Но Пушкин как будущее России это и есть демократия. Если Пушкин был убит царским самодержавием, то только в одном-единственном смысле: задавлен стилем, принудительной нормой как установкой имперской, петербургской культуры. Недаром у него против Петра бунтует не только Евгений, но и Нева, он на стороне Невы или даже Волги со Стенькой Разиным. Вода — живая вода — против камня. Осип Мандельштам пишет петербургскую книгу «Камень», но кончает ее гимном дереву. Связь большевизма с русской традицией есть, но это связь скорее с Петербургом, чем с Москвой, с Николаем Первым, и не как деспотом, а как стилистом, эстетом.
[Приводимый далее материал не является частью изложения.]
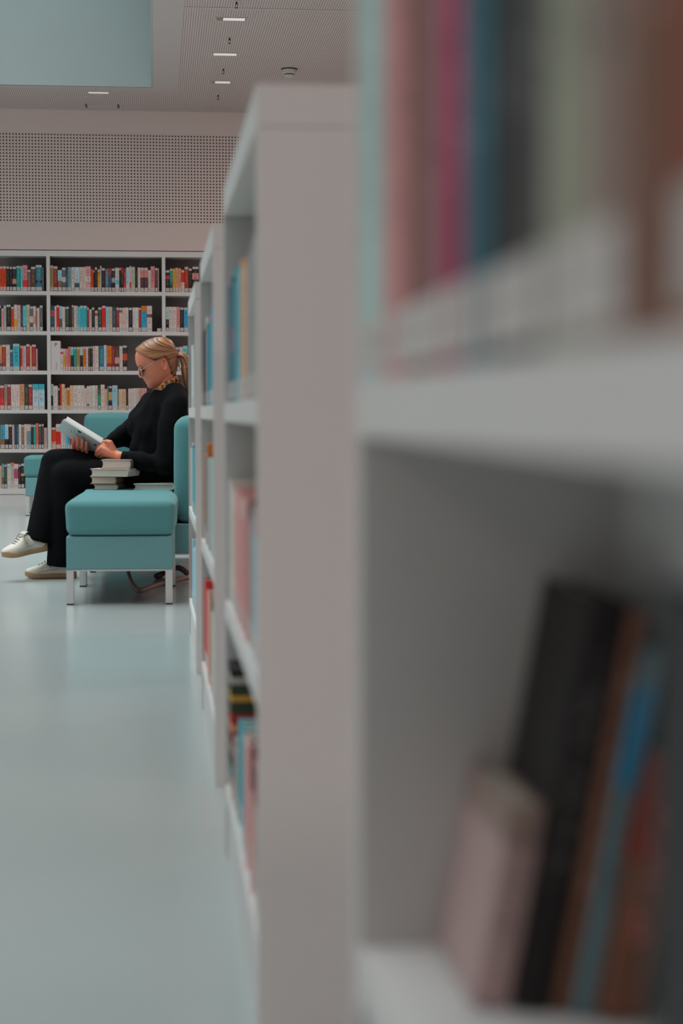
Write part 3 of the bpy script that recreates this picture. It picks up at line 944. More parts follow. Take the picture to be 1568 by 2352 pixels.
# cable hose under the ottoman and the ribbed one behind it
def smooth_pts(pts, n=8):
    pts = [Vector(p) for p in pts]
    P = [pts[0] * 2 - pts[1]] + pts + [pts[-1] * 2 - pts[-2]]
    out = []
    for i in range(1, len(P) - 2):
        for k in range(n):
            t = k / n
            a, b, c, d = P[i - 1], P[i], P[i + 1], P[i + 2]
            out.append(.5 * ((2 * b) + (c - a) * t + (2 * a - 5 * b + 4 * c - d) * t * t + (3 * b - a - 3 * c + d) * t ** 3))
    out.append(P[-2])
    return out
h0 = on_z(316, 1355, .011)
h1 = on_z(436, 1325, .011)
hp = [at(292, 1302, h0.y + .25), at(295, 1318, h0.y + .2), at(302, 1338, h0.y + .1), Vector((h0.x - .004, h0.y + .02, .014)), Vector((h0.x + .02, h0.y, .011)),
      (Vector(h0) * .6 + Vector(h1) * .4) + Vector((0, 0, .002)), h1, h1 + Vector((.12, .05, 0))]
hs = MB().tube(smooth_pts(hp), .0105, 12).build('cable_hose', M['hose'], smooth=True)
tag(hs, 'smooth brownish cable hose bending down under the ottoman onto the floor', 'hose')
yr = h1.y + .12
rp = smooth_pts([at(358, 1331, yr - .1) , at(372, 1318, yr), at(392, 1309, yr), at(408, 1304, yr), at(422, 1310, yr + .02), at(434, 1322, yr + .05), at(446, 1336, yr + .08)], 16)
for v in rp:
    v.z = max(v.z, .014)
hs = MB().tube(rp, [.0145 if (i // 2) % 2 else .0115 for i in range(len(rp))], 12).build('ribbed_hose', M['ribbed'])
tag(hs, 'dark ribbed hose arching over the floor behind the ottoman legs', 'hose')

# ----------------------------------------------- books lying on the seat
def lying(cx_px0, cx_px1, ybot, ytop, spine_px, Y, wreal, L, label, A, pages, T=None, group='books stacked on the teal seat', hollow=False):
    """a closed book lying flat, head edge towards the camera, spine on its right"""
    a, b = at(cx_px0, ybot, Y), at(cx_px1, ybot, Y)
    top = at(cx_px0, ytop, Y)
    w, th = b.x - a.x, top.z - a.z
    sp = (spine_px - cx_px1) / 459.0
    yaw = -math.asin(min(.6, sp / L)) - .03
    return a, w / math.cos(yaw), th, yaw

def flat_book(px0, px1, spx, y0, th, Y, L, label, A, pages, T=None, B=None, lo=2, hi=3):
    a, b = at(px0, 1124, Y), at(px1, 1124, Y)
    yaw = -math.asin(max(0.03, min(.5, (spx - px1) / 459.0 / L)))
    W = (b.x - a.x) / math.cos(yaw)
    r = root('book', label, 'book', ((a.x), Y, y0), yaw, 'books lying on the teal seat')
    tb = .0028
    # boards (bottom, top) and rounded spine on +x, page block between
    c = MB()
    n = 6
    sec = [(0, 0), (W, 0)] + [(W + .007 * math.sin(PI * k / n), th * k / n) for k in range(1, n)] + [(W, th), (0, th)]
    inn = [(0, tb), (W - tb, tb)] + [(W - tb + .005 * math.sin(PI * k / n), tb + (th - 2 * tb) * k / n) for k in range(1, n)] + [(W - tb, th - tb), (0, th - tb)]
    q = len(sec)
    vs = [(x, y, z) for y in (0, L) for x, z in sec + inn]
    fs = []
    for i in range(q - 1):
        fs += [(i, i + 1, 2 * q + i + 1, 2 * q + i), (q + i, 3 * q + i, 3 * q + i + 1, q + i + 1), (i, q + i, q + i + 1, i + 1), (2 * q + i, 2 * q + i + 1, 3 * q + i + 1, 3 * q + i)]
    fs += [(0, 2 * q, 3 * q, q), (q - 1, 2 * q - 1, 4 * q - 1, 3 * q - 1)]
    co = c.add(vs, fs).build('cover', M['cover'], r)
    cover_tones(co, A, B, lo, hi, T)
    p = MB()
    xs = [(.004 + .006 * math.sin(PI * k / n), tb + (th - 2 * tb) * k / n) for k in range(n + 1)]
    xe = [(W - tb + (.005 * math.sin(PI * k / n) if 0 < k < n else 0), tb + (th - 2 * tb) * k / n) for k in range(n + 1)]
    vs = [(x, y, z) for y in (.003, L - .003) for x, z in xs + xe]
    m = n + 1
    fs = []
    for i in range(n):
        fs += [(i, i + 1, m + i + 1, m + i), (2 * m + i, 3 * m + i, 3 * m + i + 1, 2 * m + i + 1), (i, 2 * m + i, 2 * m + i + 1, i + 1), (m + i, m + i + 1, 3 * m + i + 1, 3 * m + i)]
    fs += [(0, m, 3 * m, 2 * m), (n, 2 * m + n, 3 * m + n, m + n)]
    p.add(vs, fs).build('page_block', M[pages], r)
    return r
YS = 9.0
zseat = .4475
flat_book(213, 269, 287, zseat, .0285, YS, .20, 'book with dark grey spine at the bottom of the stack on the teal seat', 'charcoal', 'pages')
flat_book(207, 265, 285, zseat + .029, .0365, YS, .20, 'thick book with brown spine and warm toned pages, second from bottom of the stack', 'brown', 'pages_warm')
flat_book(207, 292, 321, zseat + .066, .038, YS, .21, 'wide book with pale mauve spine, second from top of the stack', 'mauve', 'pages')
flat_book(232, 299, 313, zseat + .1045, .043, YS + .004, .20, 'thick book with rounded dark spine on top of the stack', 'taupe', 'pages', B='charcoal', lo=.08, hi=.92)
flat_book(306, 397, 398, zseat, .029, YS, .17, 'thin pale grey book lying alone beside the backrest', 'light grey', 'pages')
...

Тотальная организация, хотя бы претензия на нее — это и есть установка на стиль. Деспотизм, тем более тоталитаризм художествен, искусство и утопию роднит дух перфекционизма. Художественная модель тоталитаризма — классический балет, еще раз воспетый имперским поэтом Бродским (хотя и приземленный иронически в Соединенные Штаты, где Барышников не стесняется делить сцену с кабаретными дивами). Сама армия была у Николая Павловича балетом. Он был перфекционист, и только потому тиран.